Requirements
Return the first line, the line containing "return link(name, me, parent)", and every line between them, exactly as they stand.

Data rows
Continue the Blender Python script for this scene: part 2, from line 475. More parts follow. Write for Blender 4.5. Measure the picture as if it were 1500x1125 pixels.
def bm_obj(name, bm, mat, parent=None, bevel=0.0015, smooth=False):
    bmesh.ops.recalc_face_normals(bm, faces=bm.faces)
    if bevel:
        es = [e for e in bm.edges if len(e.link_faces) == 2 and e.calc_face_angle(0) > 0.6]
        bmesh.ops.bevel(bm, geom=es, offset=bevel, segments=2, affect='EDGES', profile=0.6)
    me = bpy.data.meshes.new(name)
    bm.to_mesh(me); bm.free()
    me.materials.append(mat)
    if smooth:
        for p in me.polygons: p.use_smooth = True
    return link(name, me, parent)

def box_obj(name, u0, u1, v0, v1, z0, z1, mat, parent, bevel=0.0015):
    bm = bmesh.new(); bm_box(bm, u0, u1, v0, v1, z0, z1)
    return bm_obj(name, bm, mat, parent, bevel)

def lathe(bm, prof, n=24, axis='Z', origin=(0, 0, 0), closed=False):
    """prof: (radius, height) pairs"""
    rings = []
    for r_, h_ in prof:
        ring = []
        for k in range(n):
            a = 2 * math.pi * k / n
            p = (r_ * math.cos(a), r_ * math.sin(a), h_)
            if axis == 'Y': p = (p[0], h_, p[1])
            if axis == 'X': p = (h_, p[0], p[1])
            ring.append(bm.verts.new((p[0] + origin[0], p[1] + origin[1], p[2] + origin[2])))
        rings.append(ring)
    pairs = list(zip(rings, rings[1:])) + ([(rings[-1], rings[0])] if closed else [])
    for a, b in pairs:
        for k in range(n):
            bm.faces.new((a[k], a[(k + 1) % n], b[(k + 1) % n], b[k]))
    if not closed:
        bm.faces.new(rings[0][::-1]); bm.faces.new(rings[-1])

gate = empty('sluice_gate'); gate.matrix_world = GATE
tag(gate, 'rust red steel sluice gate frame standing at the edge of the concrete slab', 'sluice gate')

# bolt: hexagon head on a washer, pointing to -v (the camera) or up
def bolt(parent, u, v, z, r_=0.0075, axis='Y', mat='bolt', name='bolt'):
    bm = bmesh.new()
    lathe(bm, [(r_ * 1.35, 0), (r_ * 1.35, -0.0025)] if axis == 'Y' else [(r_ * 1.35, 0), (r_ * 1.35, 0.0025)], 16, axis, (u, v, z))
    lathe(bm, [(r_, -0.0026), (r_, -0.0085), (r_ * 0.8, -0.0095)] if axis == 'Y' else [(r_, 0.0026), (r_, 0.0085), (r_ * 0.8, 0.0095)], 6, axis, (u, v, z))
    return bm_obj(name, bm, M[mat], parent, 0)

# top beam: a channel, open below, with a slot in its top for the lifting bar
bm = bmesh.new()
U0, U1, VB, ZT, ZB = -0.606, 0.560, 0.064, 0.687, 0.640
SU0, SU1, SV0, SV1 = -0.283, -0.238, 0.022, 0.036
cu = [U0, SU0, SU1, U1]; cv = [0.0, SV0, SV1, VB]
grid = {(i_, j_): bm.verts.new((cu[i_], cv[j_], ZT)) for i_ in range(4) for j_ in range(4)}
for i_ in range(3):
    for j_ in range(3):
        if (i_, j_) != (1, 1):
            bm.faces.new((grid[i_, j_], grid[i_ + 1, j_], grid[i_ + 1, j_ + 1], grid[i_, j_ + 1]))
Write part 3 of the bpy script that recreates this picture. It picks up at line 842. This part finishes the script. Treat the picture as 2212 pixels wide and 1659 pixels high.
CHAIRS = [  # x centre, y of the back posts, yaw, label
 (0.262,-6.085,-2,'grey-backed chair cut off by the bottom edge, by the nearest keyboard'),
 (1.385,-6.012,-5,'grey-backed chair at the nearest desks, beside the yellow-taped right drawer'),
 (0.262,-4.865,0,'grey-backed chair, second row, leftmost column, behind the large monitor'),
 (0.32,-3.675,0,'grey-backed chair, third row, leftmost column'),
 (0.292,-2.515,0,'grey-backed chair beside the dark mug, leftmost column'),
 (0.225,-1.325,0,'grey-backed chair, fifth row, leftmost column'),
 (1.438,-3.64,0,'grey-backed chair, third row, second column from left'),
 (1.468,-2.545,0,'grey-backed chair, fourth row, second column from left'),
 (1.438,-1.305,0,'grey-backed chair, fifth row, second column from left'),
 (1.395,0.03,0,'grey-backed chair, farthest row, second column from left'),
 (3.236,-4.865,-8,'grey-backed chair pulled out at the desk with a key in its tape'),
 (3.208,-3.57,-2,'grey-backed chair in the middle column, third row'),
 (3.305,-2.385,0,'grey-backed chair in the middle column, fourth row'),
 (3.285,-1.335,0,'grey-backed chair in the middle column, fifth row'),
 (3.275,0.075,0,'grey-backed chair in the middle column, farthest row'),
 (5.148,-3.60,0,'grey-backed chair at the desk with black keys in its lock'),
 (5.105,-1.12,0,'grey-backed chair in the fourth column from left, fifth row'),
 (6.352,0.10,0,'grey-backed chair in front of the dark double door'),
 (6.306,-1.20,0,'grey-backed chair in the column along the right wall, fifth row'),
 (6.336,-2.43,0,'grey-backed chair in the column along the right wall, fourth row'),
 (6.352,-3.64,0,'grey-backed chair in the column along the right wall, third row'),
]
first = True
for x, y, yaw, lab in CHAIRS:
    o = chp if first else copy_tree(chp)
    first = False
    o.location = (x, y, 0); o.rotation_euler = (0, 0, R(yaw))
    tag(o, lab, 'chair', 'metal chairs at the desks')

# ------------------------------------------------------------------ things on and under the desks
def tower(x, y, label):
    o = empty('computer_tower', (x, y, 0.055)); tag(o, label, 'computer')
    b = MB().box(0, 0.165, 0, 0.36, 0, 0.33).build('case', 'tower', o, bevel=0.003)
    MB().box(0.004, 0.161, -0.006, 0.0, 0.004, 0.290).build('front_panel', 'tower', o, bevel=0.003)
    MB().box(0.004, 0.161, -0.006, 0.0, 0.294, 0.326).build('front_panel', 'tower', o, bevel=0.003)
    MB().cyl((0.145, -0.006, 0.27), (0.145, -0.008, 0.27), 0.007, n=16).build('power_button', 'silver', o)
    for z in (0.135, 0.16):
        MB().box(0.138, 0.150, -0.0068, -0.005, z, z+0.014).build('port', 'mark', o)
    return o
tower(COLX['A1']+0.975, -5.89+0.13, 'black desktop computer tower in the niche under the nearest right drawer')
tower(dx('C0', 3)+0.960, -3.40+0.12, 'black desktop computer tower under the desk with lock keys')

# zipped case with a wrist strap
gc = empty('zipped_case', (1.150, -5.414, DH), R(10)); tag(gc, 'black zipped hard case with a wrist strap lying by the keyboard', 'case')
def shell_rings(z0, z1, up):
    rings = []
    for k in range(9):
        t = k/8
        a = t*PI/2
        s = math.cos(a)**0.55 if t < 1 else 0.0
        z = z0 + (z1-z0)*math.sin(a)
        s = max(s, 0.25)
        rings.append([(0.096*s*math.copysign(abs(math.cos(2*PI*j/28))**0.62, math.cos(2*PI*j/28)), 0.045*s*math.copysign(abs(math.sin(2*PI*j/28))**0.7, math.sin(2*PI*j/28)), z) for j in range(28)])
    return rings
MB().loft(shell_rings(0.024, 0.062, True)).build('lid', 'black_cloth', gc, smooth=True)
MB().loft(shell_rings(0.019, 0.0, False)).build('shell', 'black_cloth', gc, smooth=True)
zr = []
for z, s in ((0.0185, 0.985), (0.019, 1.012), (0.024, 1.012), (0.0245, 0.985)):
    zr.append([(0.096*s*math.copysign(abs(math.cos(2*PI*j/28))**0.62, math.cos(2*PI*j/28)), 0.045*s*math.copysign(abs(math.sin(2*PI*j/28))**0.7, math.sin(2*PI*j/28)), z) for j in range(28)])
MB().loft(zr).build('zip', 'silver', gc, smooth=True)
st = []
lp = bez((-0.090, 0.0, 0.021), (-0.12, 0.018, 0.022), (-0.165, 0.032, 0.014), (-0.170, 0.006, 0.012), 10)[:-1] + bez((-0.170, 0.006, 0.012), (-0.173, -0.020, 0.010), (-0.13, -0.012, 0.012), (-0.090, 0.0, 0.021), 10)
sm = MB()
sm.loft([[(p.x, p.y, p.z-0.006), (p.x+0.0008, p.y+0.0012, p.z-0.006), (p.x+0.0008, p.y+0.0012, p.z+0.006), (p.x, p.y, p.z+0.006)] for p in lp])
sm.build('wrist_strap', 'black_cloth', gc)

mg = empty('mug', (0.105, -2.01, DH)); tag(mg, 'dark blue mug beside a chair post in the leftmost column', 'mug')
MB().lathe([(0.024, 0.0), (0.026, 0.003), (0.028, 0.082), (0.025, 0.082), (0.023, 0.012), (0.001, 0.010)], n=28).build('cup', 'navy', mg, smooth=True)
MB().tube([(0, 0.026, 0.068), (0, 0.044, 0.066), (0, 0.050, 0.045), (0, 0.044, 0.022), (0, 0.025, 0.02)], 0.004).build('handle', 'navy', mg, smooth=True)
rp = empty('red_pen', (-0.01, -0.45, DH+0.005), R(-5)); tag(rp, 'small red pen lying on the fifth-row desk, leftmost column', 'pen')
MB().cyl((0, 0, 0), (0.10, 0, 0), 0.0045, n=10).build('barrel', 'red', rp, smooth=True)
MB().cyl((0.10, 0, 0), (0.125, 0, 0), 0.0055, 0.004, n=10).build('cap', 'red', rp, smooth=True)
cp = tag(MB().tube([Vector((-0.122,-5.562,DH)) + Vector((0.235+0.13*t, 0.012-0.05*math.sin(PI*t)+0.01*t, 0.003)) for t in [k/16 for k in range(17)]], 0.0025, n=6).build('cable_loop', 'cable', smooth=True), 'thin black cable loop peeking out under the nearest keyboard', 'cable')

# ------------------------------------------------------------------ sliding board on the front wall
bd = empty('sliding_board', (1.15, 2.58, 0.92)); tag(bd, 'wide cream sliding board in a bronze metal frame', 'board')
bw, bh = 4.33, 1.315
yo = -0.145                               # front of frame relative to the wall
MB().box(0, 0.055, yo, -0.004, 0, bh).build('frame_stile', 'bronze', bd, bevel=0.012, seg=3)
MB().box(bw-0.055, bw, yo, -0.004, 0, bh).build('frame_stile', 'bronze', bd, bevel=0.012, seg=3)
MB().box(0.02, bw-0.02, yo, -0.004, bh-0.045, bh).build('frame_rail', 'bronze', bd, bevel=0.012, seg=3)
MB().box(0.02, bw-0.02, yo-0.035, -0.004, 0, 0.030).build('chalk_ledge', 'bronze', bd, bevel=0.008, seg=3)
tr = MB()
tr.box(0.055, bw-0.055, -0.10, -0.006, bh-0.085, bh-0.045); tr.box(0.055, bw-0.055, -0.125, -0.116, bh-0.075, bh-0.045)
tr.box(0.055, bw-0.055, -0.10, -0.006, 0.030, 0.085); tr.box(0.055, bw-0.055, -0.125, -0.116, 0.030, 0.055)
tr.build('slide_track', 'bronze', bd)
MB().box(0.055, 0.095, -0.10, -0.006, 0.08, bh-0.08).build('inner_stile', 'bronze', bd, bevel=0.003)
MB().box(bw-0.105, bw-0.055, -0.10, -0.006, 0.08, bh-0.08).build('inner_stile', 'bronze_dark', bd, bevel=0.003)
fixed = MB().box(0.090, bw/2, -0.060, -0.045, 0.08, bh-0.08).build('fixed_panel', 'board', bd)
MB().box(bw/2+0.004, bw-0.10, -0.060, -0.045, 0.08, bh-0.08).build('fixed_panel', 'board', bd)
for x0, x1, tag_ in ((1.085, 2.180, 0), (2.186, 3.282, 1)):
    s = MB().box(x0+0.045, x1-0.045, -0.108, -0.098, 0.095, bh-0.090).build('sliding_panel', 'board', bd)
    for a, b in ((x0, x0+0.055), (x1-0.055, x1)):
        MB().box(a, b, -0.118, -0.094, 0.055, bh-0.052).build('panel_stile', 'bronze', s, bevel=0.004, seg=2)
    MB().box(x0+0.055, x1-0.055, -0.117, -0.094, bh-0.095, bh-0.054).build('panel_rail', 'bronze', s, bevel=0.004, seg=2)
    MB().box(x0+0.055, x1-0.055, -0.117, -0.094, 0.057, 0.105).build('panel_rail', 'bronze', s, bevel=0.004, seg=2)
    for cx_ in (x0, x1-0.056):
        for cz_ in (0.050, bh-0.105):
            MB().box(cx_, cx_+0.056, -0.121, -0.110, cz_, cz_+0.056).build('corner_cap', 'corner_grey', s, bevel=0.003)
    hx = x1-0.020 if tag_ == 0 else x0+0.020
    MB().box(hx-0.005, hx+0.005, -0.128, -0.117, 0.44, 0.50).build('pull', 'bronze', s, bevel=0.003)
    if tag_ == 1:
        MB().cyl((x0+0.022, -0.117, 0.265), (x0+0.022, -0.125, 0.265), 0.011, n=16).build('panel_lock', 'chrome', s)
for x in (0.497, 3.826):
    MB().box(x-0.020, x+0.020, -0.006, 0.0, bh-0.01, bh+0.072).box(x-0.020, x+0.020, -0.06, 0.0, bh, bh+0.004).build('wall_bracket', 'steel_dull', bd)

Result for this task
Continue the Blender Python script for this scene: part 2, from line 475. More parts follow. Write for Blender 4.5. Measure the picture as if it were 1500x1125 pixels.
def bm_obj(name, bm, mat, parent=None, bevel=0.0015, smooth=False):
    bmesh.ops.recalc_face_normals(bm, faces=bm.faces)
    if bevel:
        es = [e for e in bm.edges if len(e.link_faces) == 2 and e.calc_face_angle(0) > 0.6]
        bmesh.ops.bevel(bm, geom=es, offset=bevel, segments=2, affect='EDGES', profile=0.6)
    me = bpy.data.meshes.new(name)
    bm.to_mesh(me); bm.free()
    me.materials.append(mat)
    if smooth:
        for p in me.polygons: p.use_smooth = True
    return link(name, me, parent)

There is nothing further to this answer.